The US is playing a game of leverage, here. We saw Trump tell Japan to not escalate the row with Taiwan - but he's been more or less silent on the topic of nuclear weapons. Recently, the US approved South Korea's plan for acquiring nuclear submarines, and on the whole there's a demand from Washington for its allies/vassals to pick up more of the slack on defense related matters. To me, this is a salami slicing tactic to eventually corner China, so that Trump can step in and use it as a bargaining chip either for trade deals or the trilateral nuclear control talks the US has been trying to restart.
Japan almost certainly has back room US approval for reviewing its nuclear doctrine; otherwise the potential for an embarrassing blow back from Washington would be too much for the face-obsessed Japanese, particularly after they already suffered such a blow back just a month before. So I don't expect there will be global sanctions by the US or the EU or even South Korea for this move.

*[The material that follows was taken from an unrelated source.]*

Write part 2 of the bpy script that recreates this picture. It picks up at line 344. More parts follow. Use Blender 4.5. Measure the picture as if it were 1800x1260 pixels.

I also expect that, per salami slicing, Japan will not immediately (be allowed) to acquire its own nukes, but there will be a transition process: the US will initially just deploy nukes in Japan and claim this does not violate proliferation because they're not Japanese nukes. Then, if China continues to rise and the US continues to decline in the Pacific, those nukes will eventually be transferred to Japanese control as the US disengages. This is the process that China will have a very hard time arresting.